There’s no way I can ever convey to you just how important this place was to my life back then.
We drank hard and heavy at the Lakeview Inn in Almonesson. We liked the people we hung out with, so when the bar closed at 2 — 3 a.m. on weekends — we weren’t quite ready for the night to end. So we’d simply move the party from the bar to the Freeway Diner on Route 41.
It’s closed now. After something like 37 years, the place has shut down and the owners, the same owners we patronized back in the day, have retired as of Memorial Day. Word is, the diner may be torn down to make way for a small strip shopping center, perhaps to include a Starbucks.
Well, Starbucks would never have become an after-hours hangout for the likes of us, which is just as well, since the Lakeview is long gone.

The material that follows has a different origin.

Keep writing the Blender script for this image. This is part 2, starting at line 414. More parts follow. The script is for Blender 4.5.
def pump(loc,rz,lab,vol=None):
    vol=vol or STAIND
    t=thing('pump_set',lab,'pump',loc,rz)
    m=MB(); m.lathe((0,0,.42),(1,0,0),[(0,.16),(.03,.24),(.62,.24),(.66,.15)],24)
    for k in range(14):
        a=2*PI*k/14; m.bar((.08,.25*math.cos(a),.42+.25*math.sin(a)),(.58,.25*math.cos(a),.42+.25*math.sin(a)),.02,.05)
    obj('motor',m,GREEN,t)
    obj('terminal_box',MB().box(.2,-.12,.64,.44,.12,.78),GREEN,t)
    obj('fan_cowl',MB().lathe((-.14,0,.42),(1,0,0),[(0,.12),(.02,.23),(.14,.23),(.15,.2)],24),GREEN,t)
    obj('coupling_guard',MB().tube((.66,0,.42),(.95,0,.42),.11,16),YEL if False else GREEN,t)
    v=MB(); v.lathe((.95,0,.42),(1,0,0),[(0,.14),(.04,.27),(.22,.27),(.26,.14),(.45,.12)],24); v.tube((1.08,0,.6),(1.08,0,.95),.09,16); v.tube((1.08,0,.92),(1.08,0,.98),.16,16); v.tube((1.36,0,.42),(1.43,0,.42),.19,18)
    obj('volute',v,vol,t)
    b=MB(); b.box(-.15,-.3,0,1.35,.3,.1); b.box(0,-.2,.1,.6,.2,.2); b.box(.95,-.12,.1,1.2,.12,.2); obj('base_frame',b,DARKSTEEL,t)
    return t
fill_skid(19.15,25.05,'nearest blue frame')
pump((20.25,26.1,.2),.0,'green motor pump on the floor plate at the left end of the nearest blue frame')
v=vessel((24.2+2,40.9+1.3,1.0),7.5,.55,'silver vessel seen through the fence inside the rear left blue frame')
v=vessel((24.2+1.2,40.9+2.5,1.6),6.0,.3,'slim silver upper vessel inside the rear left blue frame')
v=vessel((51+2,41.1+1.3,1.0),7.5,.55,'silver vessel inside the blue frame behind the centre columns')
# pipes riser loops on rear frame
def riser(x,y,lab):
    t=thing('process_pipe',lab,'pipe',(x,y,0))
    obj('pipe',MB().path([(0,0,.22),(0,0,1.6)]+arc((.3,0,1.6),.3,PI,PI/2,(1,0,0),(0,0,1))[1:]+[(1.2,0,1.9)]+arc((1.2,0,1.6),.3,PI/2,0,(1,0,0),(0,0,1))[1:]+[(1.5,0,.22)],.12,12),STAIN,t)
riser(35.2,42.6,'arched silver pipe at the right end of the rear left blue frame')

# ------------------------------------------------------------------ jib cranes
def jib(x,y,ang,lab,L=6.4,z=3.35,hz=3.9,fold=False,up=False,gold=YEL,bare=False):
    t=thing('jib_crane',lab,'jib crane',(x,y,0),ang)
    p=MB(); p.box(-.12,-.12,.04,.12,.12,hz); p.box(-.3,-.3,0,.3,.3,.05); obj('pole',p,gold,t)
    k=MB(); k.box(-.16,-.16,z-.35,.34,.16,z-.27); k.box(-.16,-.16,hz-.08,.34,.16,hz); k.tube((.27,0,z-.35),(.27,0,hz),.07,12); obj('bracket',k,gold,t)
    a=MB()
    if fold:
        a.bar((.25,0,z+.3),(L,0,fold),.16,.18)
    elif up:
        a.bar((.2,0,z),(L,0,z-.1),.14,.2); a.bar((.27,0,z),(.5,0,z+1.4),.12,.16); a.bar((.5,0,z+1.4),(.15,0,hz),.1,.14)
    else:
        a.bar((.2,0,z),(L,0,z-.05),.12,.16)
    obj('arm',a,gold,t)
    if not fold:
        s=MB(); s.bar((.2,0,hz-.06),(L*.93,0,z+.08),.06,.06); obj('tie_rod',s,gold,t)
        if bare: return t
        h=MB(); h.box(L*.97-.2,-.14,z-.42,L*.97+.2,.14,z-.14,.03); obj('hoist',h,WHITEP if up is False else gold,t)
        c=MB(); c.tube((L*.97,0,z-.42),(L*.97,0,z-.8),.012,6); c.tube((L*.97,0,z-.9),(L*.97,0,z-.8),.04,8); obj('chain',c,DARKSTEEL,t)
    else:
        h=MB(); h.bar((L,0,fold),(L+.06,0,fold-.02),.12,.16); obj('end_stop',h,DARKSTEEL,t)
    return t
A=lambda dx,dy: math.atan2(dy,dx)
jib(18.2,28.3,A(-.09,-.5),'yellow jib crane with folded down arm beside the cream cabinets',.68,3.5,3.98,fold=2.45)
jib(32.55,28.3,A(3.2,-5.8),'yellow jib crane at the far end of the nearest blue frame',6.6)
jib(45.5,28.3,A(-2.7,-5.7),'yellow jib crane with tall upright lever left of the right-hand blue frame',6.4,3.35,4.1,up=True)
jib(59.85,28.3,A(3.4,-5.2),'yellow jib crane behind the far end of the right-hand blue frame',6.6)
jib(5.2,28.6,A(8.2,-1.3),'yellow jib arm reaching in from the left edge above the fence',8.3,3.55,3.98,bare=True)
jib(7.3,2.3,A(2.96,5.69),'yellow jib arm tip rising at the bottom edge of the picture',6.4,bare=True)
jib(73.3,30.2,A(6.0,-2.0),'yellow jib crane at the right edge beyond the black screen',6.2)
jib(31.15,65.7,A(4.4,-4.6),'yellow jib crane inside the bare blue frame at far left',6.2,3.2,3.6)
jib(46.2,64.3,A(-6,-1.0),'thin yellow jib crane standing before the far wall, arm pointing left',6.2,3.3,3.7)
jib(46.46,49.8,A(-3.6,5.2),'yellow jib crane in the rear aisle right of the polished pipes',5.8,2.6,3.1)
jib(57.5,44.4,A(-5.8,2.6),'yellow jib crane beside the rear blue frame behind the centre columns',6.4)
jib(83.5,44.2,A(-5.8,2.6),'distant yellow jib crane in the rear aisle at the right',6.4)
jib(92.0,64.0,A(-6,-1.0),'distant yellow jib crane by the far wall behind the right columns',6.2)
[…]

We didn’t come just from the Lakeview, although that was just around the corner. Just down the road was the old Mustang Lounge — it’s a Heritage’s now and I toss a small salute to the memory of Mustang days every time I drive by on 41. I do the same when I drive past Filomena’s, where the Lakeview was. I guess I’ll have to add a salute now when I pass the Freeway. When I played with my band up near Harleysville, Pa. I'd jump on the turnpike and zoom back to the Freeway, changing out of a sweaty shirt in the parking lot, because — well, because it was the Freeway.
We were nothing if not a colorful group. There was me, Don, Pete, CW, Chuck, a bunch of people who filled our lives then. When closing time took us, we’d mosey over to the diner, where we’d have burgers or breakfast or sometimes both. Sometimes there were so many folks from the bar, they’d have to open the side room at the Freeway to accommodate all of us. (This was years ago, before a major facelift took away that side room, sort of.)

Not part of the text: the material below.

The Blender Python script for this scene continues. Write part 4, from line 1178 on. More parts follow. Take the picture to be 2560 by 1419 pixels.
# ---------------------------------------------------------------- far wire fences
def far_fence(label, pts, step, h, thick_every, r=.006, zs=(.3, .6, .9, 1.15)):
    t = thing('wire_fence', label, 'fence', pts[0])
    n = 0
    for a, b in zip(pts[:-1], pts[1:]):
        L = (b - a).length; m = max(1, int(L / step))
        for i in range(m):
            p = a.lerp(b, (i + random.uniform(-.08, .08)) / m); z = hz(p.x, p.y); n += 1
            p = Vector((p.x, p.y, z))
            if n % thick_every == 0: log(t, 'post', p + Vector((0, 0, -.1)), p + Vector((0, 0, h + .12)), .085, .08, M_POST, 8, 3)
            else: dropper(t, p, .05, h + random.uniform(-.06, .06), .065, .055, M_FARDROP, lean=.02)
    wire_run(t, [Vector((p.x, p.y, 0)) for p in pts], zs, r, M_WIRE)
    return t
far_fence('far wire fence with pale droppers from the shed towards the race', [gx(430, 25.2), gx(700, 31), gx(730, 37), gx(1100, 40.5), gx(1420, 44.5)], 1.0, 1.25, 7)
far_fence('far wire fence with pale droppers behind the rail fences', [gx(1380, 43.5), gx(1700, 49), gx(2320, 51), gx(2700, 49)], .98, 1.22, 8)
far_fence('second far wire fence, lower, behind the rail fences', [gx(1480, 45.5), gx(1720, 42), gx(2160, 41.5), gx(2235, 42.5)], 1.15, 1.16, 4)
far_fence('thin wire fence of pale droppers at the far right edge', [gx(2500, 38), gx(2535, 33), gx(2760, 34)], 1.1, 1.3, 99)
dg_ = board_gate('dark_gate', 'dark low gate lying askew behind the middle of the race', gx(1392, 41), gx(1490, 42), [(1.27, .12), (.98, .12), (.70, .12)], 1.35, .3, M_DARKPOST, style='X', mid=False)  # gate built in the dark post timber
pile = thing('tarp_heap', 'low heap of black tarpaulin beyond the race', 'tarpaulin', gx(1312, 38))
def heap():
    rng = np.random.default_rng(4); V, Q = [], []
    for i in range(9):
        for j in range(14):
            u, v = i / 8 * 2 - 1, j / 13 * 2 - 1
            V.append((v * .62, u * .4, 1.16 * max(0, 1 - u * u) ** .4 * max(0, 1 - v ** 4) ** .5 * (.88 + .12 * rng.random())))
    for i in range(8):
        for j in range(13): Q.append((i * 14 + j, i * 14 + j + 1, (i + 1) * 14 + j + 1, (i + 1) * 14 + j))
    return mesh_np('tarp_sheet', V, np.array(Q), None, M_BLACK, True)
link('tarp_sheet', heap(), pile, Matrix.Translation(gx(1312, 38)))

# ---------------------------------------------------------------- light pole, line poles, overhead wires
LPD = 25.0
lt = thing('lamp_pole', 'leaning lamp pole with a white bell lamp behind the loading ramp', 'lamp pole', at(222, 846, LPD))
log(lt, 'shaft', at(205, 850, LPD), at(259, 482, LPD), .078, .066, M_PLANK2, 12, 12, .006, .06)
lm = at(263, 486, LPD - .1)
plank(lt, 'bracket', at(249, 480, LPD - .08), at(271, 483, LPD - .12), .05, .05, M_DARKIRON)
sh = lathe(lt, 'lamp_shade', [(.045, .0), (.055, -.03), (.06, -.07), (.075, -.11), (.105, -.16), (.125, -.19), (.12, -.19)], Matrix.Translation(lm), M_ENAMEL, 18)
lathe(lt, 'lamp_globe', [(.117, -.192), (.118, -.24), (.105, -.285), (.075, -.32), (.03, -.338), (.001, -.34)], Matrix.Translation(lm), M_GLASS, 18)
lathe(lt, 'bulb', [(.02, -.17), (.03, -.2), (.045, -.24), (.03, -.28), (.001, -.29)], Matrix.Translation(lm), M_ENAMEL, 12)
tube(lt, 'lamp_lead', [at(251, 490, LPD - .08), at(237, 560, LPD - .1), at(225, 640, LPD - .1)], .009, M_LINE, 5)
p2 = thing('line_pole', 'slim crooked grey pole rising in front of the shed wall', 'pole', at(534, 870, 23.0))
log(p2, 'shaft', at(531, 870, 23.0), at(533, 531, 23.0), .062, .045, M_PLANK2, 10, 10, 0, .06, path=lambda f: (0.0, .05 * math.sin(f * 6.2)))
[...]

Our cast of characters changed according to which woman we might be pursuing at the time. Hell, I even went out with one of the waitresses a few times.
When I was recording the great album that never came out back in 1978, I’d bring cassette tapes of rough mixes with me and play them at the diner, so friends could keep track of how the project was coming along.
It was at the Freeway that my song, “The Diner Song,” was conceived.
We walked in one early morning night to see a young woman in the first booth. An infant was sitting in a high chair, sound asleep.
I wondered aloud, “What’s she doing here?”
Don Cogan, who always could unreel a line of bull at the drop of a hat, explained that she was waiting for the baby’s father, a trucker, who’d a year or so ago had come through, seduced her and left her pregnant. Now she sits there, waiting for his return, knowing he’ll be back sooner or later.
Wow! What a story!
I went home but couldn’t sleep and, at 6 a.m., was writing the words and music to “The Diner Song.”
It was not true, though. In fact, the woman — whose mother was the older waitress on duty that night — had not only the baby, but two older kids who were asleep in the booth and out of our sight when we walked in. Her husband had been arrested for something and she didn’t want to stay home alone with the kids, so she brought them to hang out with her mom.
The true story was nowhere near as good as Don’s version, so the song and its lyrics remained the way they were that 6 o’clock morning so many years ago. I recorded it on the album that never came out, but Don put it out on a single that was on the jukebox at the Lakeview for many years.
So, thank you, Freeway Diner, for all the great memories — the ones I mentioned here, the ones I didn’t have room for and the ones we can’t necessarily talk about.